In this tutorial, you will learn how to make a 3D object follow another 3D object in Blender!
Perhaps you may have wondered how to make your 3D models stick on, or follow, another 3D object. For example, you may have wondered how to make a hat model stick on to your character model, even if he moves. You may have wondered how to have your character(s) stay in a boat as the boat moves, or stay put inside a car, no matter which way the car drives. You might have wondered how to make a ball stay in the hands of a person no matter where that person’s arm moves.
You could do everything manually. Like with the hat, you could manually animate the hat movements as the character moves. But that is so time killing, boring, repetitive, and just unproductive. There is a better way..
In Blender, we can simplify this process using constraints! In particular, the constraint I use the most often is the “Child Of” constraint. This can help you too!

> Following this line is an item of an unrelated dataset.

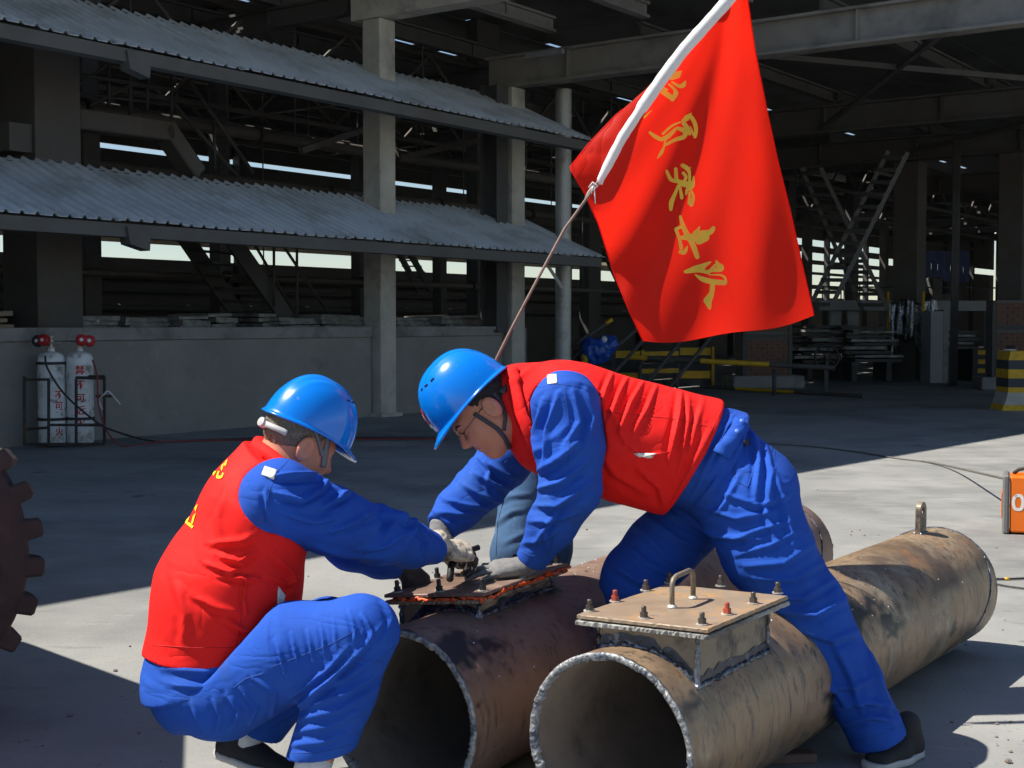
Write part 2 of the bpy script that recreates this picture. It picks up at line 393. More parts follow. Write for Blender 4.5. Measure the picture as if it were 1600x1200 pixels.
pD = empty('steel_pole', W(FST(880, 0, -.5), -.5, 0), 'round pale galvanised steel pole beside the flag, under the roof beam', 'pole')
b = MB(); sD = FST(880, 0, -.5)
b.cyl(W(sD, -.5, 0), W(sD, -.5, 5.22), .135, 20); b.build('tube', M['pole'], pD, True, sharp=40)
b = MB(); b.cyl(W(sD, -.5, 0.0), W(sD, -.5, .06), .2, 20); b.build('foot_plate', M['pole'], pD, True, sharp=40)
column('steel_column', 17.4, -1.7, .62, .60, 0, 5.2, M['steelcol'], 'thick sooty column behind the hanging black tarp', False)
column('steel_column', 17, -4.25, .55, .55, 0, 5.2, M['steelcol'], 'sooty column at the right edge above the bricked pier', False)
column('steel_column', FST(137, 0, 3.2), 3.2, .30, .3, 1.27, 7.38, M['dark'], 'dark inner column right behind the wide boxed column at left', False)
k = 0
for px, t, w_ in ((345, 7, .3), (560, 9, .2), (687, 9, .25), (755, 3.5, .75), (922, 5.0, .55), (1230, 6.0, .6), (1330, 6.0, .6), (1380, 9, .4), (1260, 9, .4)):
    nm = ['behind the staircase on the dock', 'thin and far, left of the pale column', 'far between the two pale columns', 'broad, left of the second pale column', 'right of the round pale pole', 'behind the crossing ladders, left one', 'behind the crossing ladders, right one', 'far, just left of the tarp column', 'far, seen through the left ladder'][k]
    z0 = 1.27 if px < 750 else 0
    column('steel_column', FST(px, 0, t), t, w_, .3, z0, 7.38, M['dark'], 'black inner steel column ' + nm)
    k += 1

# ---- corrugated awnings
def awning(z_e, z_r, t_e, t_r, s0, s1, label, brackets):
    o = empty('corrugated_awning', W((s0 + s1) / 2, t_e, z_e), label, 'awning', 'corrugated awnings along the shed front')
    per = .18
    prof = [(0, 0), (.09, 0), (.108, .034), (.132, .034), (.15, 0)]
    s = s0; i = 0
    while s < s1 - .01:
        n = 5; e = min(s + n * per, s1)
        pts = []
        q = s
        while q < e - .01:
            for a, h in prof:
                if q + a <= e + .03: pts.append((q + a, h))
            q += per
        pts.append((e + .04, 0))
        dz = .006 * (i % 2) + random.uniform(-.004, .004); de = random.uniform(-.025, .02)
        vs_ = []
        nrow = 5
        for r_ in range(nrow):
            k_ = r_ / (nrow - 1)
            sag = -.012 * math.sin(k_ * math.pi)
            for a, h in pts:
                vs_.append(W(a, t_e + de * (1 - k_) + (t_r - t_e) * k_, z_e + (z_r - z_e) * k_ + h + dz + sag))
        m_ = len(pts)
        fs = [(r_ * m_ + j, r_ * m_ + j + 1, (r_ + 1) * m_ + j + 1, (r_ + 1) * m_ + j) for r_ in range(nrow - 1) for j in range(m_ - 1)]
        nv = len(vs_)
        vs_ += [v_ - np.array([0, 0, .006]) for v_ in vs_]
        fs += [tuple(nv + x for x in f[::-1]) for f in fs]
        fs += [(j + 1, j, nv + j, nv + j + 1) for j in range(m_ - 1)]
        mb = MB(); mb.add(vs_, fs)
        mesh_obj('roof_sheet', mb.v, mb.f, M['awn'], o)
        s = e; i += 1
    b = MB(); b.wbox(s0, s1 - .05, t_e + .03, t_e + .09, z_e - .165, z_e - .022); b.wbox(s0, s1 - .05, t_e + .09, t_e + .20, z_e - .165, z_e - .14)
    b.build('eave_beam', M['eave'], o)
    b = MB(); b.wbox(s0, s1 - .05, t_r - .1, t_r - .02, z_r - .16, z_r - .03); b.build('ridge_beam', M['eave'], o)
    q = s0 + .6
    while q < s1:
        b = MB(); b.bar(W(q, t_e + .1, z_e - .10), W(q, t_r - .06, z_r - .10), .06, .09); b.build('rafter', M['eave'], o)
        q += 2.6
    for sb in brackets:
        b = MB()
        pl = [W(sb - .20, t_e - .005, z_e - .05), W(sb + .12, t_e - .005, z_e - .06), W(sb + .10, t_e - .005, z_e - .30), W(sb - .16, t_e - .005, z_e - .24)]
        b.prism(pl, (V * .16)); b.build('corner_bracket', M['eave'], o)
    return o
sE = FST(935, 0, -.5)
awning(4.28, 5.13, -1.30, .50, -12, FS(926, 216, -1.3)[0], 'upper corrugated grey sheet awning along the shed front', [FS(222, 85, -1.3)[0]])
awning(2.43, 3.20, -1.30, .50, -12, FS(945, 402, -1.3)[0], 'lower corrugated grey sheet awning above the gas cylinders', [FS(222, 350, -1.3)[0]])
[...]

Here are the steps to pulling this off in Blender:
- Open up Blender and have 2 models ready and position them to follow. This could be a hat and 3D character. But to simplify the process, I’m going to use a cube and a sphere. The cube is going to act as our hat, and the sphere is going to act as our character.
- Select the object that you want to follow. In my case, I select the cube.
- Go to the Object Constraints tab in the Properties Window on the right.
- Press Add Object Constraint and choose “Child Of”.
- Your object now has a constraint to follow. But we need to specify which object that we want to follow. Select that object next to Target. I chose the sphere.
- Your cube might pop out somewhere else. I don’t really know why it does this, but to get it back just press Clear Inverse and then Set Inverse. It should pop right back.
- Now select your main object (the object that you want to be followed). In this case, I select the sphere.
- Move the object anywhere and observe the following. Congrats! You can now make objects stick and follow!
If you go back to the “Child Of” settings, you’ll see there are extra settings you can play with. For example, un-check the Z location and see what happens. If you move the sphere now, the cube will still follow but will not follow any of the Z-movements.
Under that, you’ll see a slider called “Influence”. 0 influence means the object won’t follow at all, and 1 means it will follow it strictly. If you put it somewhere in the middle like 0.5, it will follow but not really, it will lag behind. Like a dog not really willing to go for its daily walk.
That’s it! Have fun making stuff follow around. It doesn’t apply to 3D models. You can make your cameras follow as well (like simulating a GoPro on a 3D character), or have lights stick to your car’s headlamps so that no matter where your car moves, the lights realistically move along as well. I hope this tutorial has helped you and thanks for reading!